(Your goal):
Write out all the lines again, precisely as they stand, but without the images.

(Given data):
....
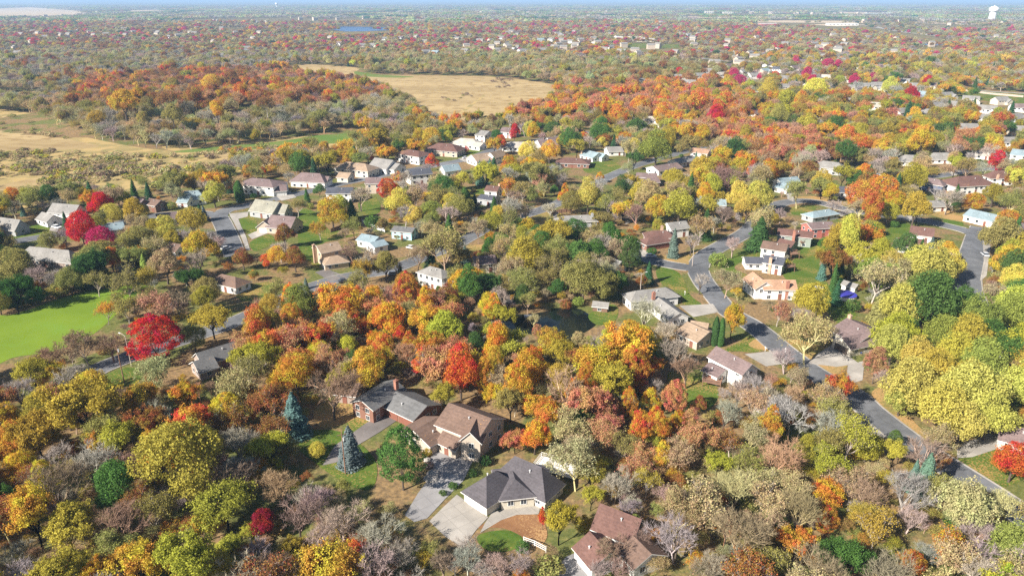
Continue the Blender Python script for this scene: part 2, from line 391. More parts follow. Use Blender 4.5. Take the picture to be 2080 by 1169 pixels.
# lighter versions for the far wood
FAR = {}
def regf(k, m): m.materials.append(LEAF if k not in 'B' else TWIG); FAR.setdefault(k, []).append(m)
for i in range(4): regf('R', dense_crown('crown', 36, 1100, .46, .70, .09, .17, .046, -.7, lobes=3 + i))
for i in range(2): regf('V', dense_crown('crown', 30, 800, .64, .80, .11, .17, .048, -.8, top=.3))
for i in range(3):
    bm_, tips = branch_mesh('trunk', 1.1, 1.0, 2, 16, 140 + i, .02, tw=.012)
    k = RS.choice(len(tips), 1100); pos = tips[k] + RS.normal(size=(1100, 3)) * .07
    regf('S', cards_mesh('crown', pos, RS.normal(size=pos.shape) + np.array([0, 0, .6]), .034, RS.rand(1100), RS.rand(1100)))
for i in range(3):
    bm_, tips = branch_mesh('crown', 1.1, 1.0, 3, 22, 150 + i, .015, tw=.015); regf('B', bm_)
for i in range(3):
    bm_, tips = branch_mesh('trunk', (1.15, 1.35, 1.2)[i], 1.0, 2, 22, 340 + i, .02, tw=.012); k = RS.randint(0, len(tips), 1700); pos = tips[k] + RS.normal(size=(1700, 3)) * .05
    regf('F', cards_mesh('crown', pos, RS.normal(size=pos.shape) + np.array([0, 0, .5]), .035, RS.rand(1700), np.clip(tips[k][:, 0] + .5 + RS.normal(size=1700) * .2, 0, 1)))
regf('P', spruce_crown('crown', 180, 1.9, 12, 9, .5, 2.0))
regf('U', dense_crown('crown', 12, 220, .34, .34, .14, .22, .08, -.9))
for i in range(3):   # grove: 18 crowns in a patch 5 crown-widths across, for the farthest woods
    pos = []; nr = []; A = []; B = []
    for j in range(22):
        cx, cy = RS.uniform(-2.6, 2.6, 2); k = RS.uniform(.8, 1.25); t = RS.rand(); n = 62
        d = unit(n); d[:, 2] = np.abs(d[:, 2]) * RS.uniform(.3, 1, n); 
        pos.append(np.array([cx, cy, .45 * k]) + d * np.array([.5, .5, .52]) * k * RS.uniform(.8, 1.05, (n, 1))); nr.append(d + RS.normal(size=d.shape) * .45); A.append(RS.rand(n)); B.append(np.full(n, t))
    regf('Z', cards_mesh('grove', np.concatenate(pos), np.concatenate(nr), .13, np.concatenate(A), np.concatenate(B)))

# ------------------------------------------------------------------ ground, marsh, water, lawns
def groundmat():
    m, t, N, L, b = nodes('forest_floor')
    g = N.new('ShaderNodeNewGeometry')
    def noise(s, d=5, r=.6):
        n = N.new('ShaderNodeTexNoise'); n.inputs['Scale'].default_value = s; n.inputs['Detail'].default_value = d; n.inputs['Roughness'].default_value = r
        L.new(g.outputs['Position'], n.inputs['Vector']); return n
    def ramp(src, stops):
        r = N.new('ShaderNodeValToRGB'); L.new(src, r.inputs[0]); e = r.color_ramp.elements
        while len(e) < len(stops): e.new(.5)
        for k, (p, c) in enumerate(stops): e[k].position = p; e[k].color = (*c, 1)
        return r
    fine = noise(.9, 8, .7); mid = noise(.05, 5); big = noise(.006, 4)
    litter = ramp(fine.outputs[0], [(.3, (.10, .075, .045)), (.48, (.22, .15, .08)), (.6, (.32, .21, .10)), (.75, (.40, .31, .17))])
    grass = ramp(fine.outputs[0], [(.3, (.07, .09, .03)), (.55, (.15, .16, .05)), (.75, (.30, .25, .10))])
    mr = N.new('ShaderNodeMapRange'); mr.inputs[1].default_value = .46; mr.inputs[2].default_value = .56; L.new(mid.outputs[0], mr.inputs[0])
    mx = N.new('ShaderNodeMix'); mx.data_type = 'RGBA'; L.new(mr.outputs[0], mx.inputs[0]); L.new(litter.outputs[0], mx.inputs[6]); L.new(grass.outputs[0], mx.inputs[7])
    far = ramp(noise(.012, 9, .75).outputs[0], [(.3, (.05, .055, .03)), (.45, (.13, .11, .045)), (.55, (.2, .15, .07)), (.66, (.26, .21, .12)), (.8, (.5, .48, .42))])
    sy = N.new('ShaderNodeSeparateXYZ'); L.new(g.outputs['Position'], sy.inputs[0])
    m2 = N.new('ShaderNodeMapRange'); m2.inputs[1].default_value = 2500; m2.inputs[2].default_value = 5000; L.new(sy.outputs[1], m2.inputs[0])
    m3 = N.new('ShaderNodeMix'); m3.data_type = 'RGBA'; L.new(m2.outputs[0], m3.inputs[0]); L.new(mx.outputs[2], m3.inputs[6]); L.new(far.outputs[0], m3.inputs[7])
    L.new(m3.outputs[2], b.inputs['Base Color']); b.inputs['Roughness'].default_value = 1; b.inputs['Specular IOR Level'].default_value = 0
    return m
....
(Task answer):
Continue the Blender Python script for this scene: part 2, from line 391. More parts follow. Use Blender 4.5. Take the picture to be 2080 by 1169 pixels.
# lighter versions for the far wood
FAR = {}
def regf(k, m): m.materials.append(LEAF if k not in 'B' else TWIG); FAR.setdefault(k, []).append(m)
for i in range(4): regf('R', dense_crown('crown', 36, 1100, .46, .70, .09, .17, .046, -.7, lobes=3 + i))
for i in range(2): regf('V', dense_crown('crown', 30, 800, .64, .80, .11, .17, .048, -.8, top=.3))
for i in range(3):
    bm_, tips = branch_mesh('trunk', 1.1, 1.0, 2, 16, 140 + i, .02, tw=.012)
    k = RS.choice(len(tips), 1100); pos = tips[k] + RS.normal(size=(1100, 3)) * .07
    regf('S', cards_mesh('crown', pos, RS.normal(size=pos.shape) + np.array([0, 0, .6]), .034, RS.rand(1100), RS.rand(1100)))
for i in range(3):
    bm_, tips = branch_mesh('crown', 1.1, 1.0, 3, 22, 150 + i, .015, tw=.015); regf('B', bm_)
for i in range(3):
    bm_, tips = branch_mesh('trunk', (1.15, 1.35, 1.2)[i], 1.0, 2, 22, 340 + i, .02, tw=.012); k = RS.randint(0, len(tips), 1700); pos = tips[k] + RS.normal(size=(1700, 3)) * .05
    regf('F', cards_mesh('crown', pos, RS.normal(size=pos.shape) + np.array([0, 0, .5]), .035, RS.rand(1700), np.clip(tips[k][:, 0] + .5 + RS.normal(size=1700) * .2, 0, 1)))
regf('P', spruce_crown('crown', 180, 1.9, 12, 9, .5, 2.0))
regf('U', dense_crown('crown', 12, 220, .34, .34, .14, .22, .08, -.9))
for i in range(3):   # grove: 18 crowns in a patch 5 crown-widths across, for the farthest woods
    pos = []; nr = []; A = []; B = []
    for j in range(22):
        cx, cy = RS.uniform(-2.6, 2.6, 2); k = RS.uniform(.8, 1.25); t = RS.rand(); n = 62
        d = unit(n); d[:, 2] = np.abs(d[:, 2]) * RS.uniform(.3, 1, n); 
        pos.append(np.array([cx, cy, .45 * k]) + d * np.array([.5, .5, .52]) * k * RS.uniform(.8, 1.05, (n, 1))); nr.append(d + RS.normal(size=d.shape) * .45); A.append(RS.rand(n)); B.append(np.full(n, t))
    regf('Z', cards_mesh('grove', np.concatenate(pos), np.concatenate(nr), .13, np.concatenate(A), np.concatenate(B)))

# ------------------------------------------------------------------ ground, marsh, water, lawns
def groundmat():
    m, t, N, L, b = nodes('forest_floor')
    g = N.new('ShaderNodeNewGeometry')
    def noise(s, d=5, r=.6):
        n = N.new('ShaderNodeTexNoise'); n.inputs['Scale'].default_value = s; n.inputs['Detail'].default_value = d; n.inputs['Roughness'].default_value = r
        L.new(g.outputs['Position'], n.inputs['Vector']); return n
    def ramp(src, stops):
        r = N.new('ShaderNodeValToRGB'); L.new(src, r.inputs[0]); e = r.color_ramp.elements
        while len(e) < len(stops): e.new(.5)
        for k, (p, c) in enumerate(stops): e[k].position = p; e[k].color = (*c, 1)
        return r
    fine = noise(.9, 8, .7); mid = noise(.05, 5); big = noise(.006, 4)
    litter = ramp(fine.outputs[0], [(.3, (.10, .075, .045)), (.48, (.22, .15, .08)), (.6, (.32, .21, .10)), (.75, (.40, .31, .17))])
    grass = ramp(fine.outputs[0], [(.3, (.07, .09, .03)), (.55, (.15, .16, .05)), (.75, (.30, .25, .10))])
    mr = N.new('ShaderNodeMapRange'); mr.inputs[1].default_value = .46; mr.inputs[2].default_value = .56; L.new(mid.outputs[0], mr.inputs[0])
    mx = N.new('ShaderNodeMix'); mx.data_type = 'RGBA'; L.new(mr.outputs[0], mx.inputs[0]); L.new(litter.outputs[0], mx.inputs[6]); L.new(grass.outputs[0], mx.inputs[7])
    far = ramp(noise(.012, 9, .75).outputs[0], [(.3, (.05, .055, .03)), (.45, (.13, .11, .045)), (.55, (.2, .15, .07)), (.66, (.26, .21, .12)), (.8, (.5, .48, .42))])
    sy = N.new('ShaderNodeSeparateXYZ'); L.new(g.outputs['Position'], sy.inputs[0])
    m2 = N.new('ShaderNodeMapRange'); m2.inputs[1].default_value = 2500; m2.inputs[2].default_value = 5000; L.new(sy.outputs[1], m2.inputs[0])
    m3 = N.new('ShaderNodeMix'); m3.data_type = 'RGBA'; L.new(m2.outputs[0], m3.inputs[0]); L.new(mx.outputs[2], m3.inputs[6]); L.new(far.outputs[0], m3.inputs[7])
    L.new(m3.outputs[2], b.inputs['Base Color']); b.inputs['Roughness'].default_value = 1; b.inputs['Specular IOR Level'].default_value = 0
    return m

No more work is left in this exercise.